Dataset excerpt –
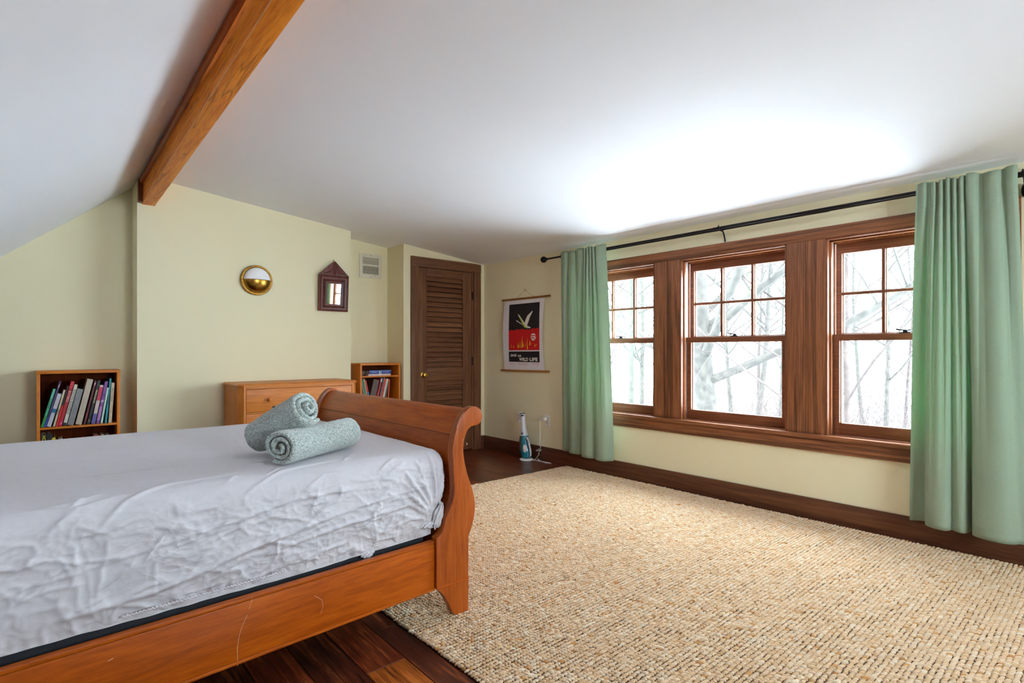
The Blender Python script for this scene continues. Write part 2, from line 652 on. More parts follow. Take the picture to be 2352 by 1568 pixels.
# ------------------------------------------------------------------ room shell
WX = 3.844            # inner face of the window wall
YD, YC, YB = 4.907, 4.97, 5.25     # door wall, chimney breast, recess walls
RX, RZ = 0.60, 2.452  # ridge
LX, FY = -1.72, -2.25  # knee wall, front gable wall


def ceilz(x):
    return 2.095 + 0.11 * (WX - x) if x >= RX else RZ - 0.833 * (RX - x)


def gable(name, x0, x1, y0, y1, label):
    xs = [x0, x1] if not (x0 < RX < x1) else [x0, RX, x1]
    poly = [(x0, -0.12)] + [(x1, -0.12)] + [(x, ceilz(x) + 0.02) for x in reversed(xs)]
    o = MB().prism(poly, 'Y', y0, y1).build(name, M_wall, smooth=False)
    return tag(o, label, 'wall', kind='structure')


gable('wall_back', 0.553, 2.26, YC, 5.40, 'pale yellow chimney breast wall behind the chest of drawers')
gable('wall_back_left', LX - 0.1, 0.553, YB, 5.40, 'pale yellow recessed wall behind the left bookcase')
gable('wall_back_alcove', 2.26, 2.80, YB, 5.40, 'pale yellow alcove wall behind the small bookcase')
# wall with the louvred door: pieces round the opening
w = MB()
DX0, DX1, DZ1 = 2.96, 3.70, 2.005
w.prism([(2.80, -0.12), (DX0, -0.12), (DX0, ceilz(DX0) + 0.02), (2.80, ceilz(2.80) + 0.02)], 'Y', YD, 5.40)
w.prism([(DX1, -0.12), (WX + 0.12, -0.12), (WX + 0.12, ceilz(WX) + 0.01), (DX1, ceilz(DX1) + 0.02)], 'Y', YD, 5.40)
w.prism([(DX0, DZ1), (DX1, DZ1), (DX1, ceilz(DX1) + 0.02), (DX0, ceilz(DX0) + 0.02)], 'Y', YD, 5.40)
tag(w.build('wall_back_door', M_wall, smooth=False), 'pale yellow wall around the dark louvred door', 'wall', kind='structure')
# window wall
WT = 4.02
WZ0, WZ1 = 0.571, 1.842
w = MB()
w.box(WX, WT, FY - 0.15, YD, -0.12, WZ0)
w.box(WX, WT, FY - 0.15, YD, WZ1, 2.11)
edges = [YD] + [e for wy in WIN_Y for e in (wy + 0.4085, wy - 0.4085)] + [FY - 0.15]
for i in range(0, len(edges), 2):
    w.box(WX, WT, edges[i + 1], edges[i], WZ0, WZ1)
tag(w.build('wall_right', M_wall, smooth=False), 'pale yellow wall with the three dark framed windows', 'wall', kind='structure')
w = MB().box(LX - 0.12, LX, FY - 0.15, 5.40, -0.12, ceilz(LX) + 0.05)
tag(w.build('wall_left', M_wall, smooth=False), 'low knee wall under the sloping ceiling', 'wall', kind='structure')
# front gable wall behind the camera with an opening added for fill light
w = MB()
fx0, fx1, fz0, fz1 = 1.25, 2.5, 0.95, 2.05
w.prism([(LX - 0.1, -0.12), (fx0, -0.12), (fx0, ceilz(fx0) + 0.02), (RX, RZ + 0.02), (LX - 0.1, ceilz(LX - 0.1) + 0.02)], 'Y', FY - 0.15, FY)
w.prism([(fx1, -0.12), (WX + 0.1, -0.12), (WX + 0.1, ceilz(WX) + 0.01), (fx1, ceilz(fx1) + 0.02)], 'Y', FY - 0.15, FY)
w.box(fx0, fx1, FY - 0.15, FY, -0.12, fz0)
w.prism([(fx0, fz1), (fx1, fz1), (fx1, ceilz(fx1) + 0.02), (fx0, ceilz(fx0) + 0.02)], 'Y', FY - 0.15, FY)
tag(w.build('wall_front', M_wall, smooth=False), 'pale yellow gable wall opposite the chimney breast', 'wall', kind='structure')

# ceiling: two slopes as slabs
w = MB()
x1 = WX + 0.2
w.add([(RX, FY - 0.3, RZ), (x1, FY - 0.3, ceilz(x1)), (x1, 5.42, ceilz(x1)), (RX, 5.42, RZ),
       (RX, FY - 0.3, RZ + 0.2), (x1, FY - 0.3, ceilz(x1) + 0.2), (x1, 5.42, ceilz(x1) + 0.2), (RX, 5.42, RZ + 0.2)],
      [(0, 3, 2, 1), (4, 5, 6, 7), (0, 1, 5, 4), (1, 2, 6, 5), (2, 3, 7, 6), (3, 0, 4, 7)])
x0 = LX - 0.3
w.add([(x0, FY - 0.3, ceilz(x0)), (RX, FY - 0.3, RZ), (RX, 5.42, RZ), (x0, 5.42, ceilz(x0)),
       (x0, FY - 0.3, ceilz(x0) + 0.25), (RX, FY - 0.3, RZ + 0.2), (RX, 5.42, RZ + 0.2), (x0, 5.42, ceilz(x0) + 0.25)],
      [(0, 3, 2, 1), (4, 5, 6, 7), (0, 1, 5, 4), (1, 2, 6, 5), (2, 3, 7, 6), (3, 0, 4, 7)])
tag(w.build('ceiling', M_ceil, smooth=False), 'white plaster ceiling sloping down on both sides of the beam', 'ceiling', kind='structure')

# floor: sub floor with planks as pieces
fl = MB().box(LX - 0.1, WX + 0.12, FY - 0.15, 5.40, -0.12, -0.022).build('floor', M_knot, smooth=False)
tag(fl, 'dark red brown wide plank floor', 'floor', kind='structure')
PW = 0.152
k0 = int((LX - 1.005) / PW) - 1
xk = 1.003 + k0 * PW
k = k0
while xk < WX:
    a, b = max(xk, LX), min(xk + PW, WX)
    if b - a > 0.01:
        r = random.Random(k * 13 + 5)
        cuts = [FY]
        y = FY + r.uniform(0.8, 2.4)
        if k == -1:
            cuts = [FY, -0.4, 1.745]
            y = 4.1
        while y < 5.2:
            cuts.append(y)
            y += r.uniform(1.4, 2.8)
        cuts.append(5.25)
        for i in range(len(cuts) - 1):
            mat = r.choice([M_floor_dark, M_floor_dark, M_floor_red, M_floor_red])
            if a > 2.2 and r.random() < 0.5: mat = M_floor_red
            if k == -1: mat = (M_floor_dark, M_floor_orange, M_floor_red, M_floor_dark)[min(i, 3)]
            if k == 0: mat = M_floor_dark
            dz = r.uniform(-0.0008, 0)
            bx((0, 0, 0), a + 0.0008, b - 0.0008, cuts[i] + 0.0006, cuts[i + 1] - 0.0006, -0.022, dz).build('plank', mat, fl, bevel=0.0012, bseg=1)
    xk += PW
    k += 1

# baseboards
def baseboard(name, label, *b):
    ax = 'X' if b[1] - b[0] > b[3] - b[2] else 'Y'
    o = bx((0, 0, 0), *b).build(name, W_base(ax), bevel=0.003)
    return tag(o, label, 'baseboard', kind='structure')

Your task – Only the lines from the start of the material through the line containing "return tag(o, label, 'wall', kind='structure')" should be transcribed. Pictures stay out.

Written response –
The Blender Python script for this scene continues. Write part 2, from line 652 on. More parts follow. Take the picture to be 2352 by 1568 pixels.
# ------------------------------------------------------------------ room shell
WX = 3.844            # inner face of the window wall
YD, YC, YB = 4.907, 4.97, 5.25     # door wall, chimney breast, recess walls
RX, RZ = 0.60, 2.452  # ridge
LX, FY = -1.72, -2.25  # knee wall, front gable wall


def ceilz(x):
    return 2.095 + 0.11 * (WX - x) if x >= RX else RZ - 0.833 * (RX - x)


def gable(name, x0, x1, y0, y1, label):
    xs = [x0, x1] if not (x0 < RX < x1) else [x0, RX, x1]
    poly = [(x0, -0.12)] + [(x1, -0.12)] + [(x, ceilz(x) + 0.02) for x in reversed(xs)]
    o = MB().prism(poly, 'Y', y0, y1).build(name, M_wall, smooth=False)
    return tag(o, label, 'wall', kind='structure')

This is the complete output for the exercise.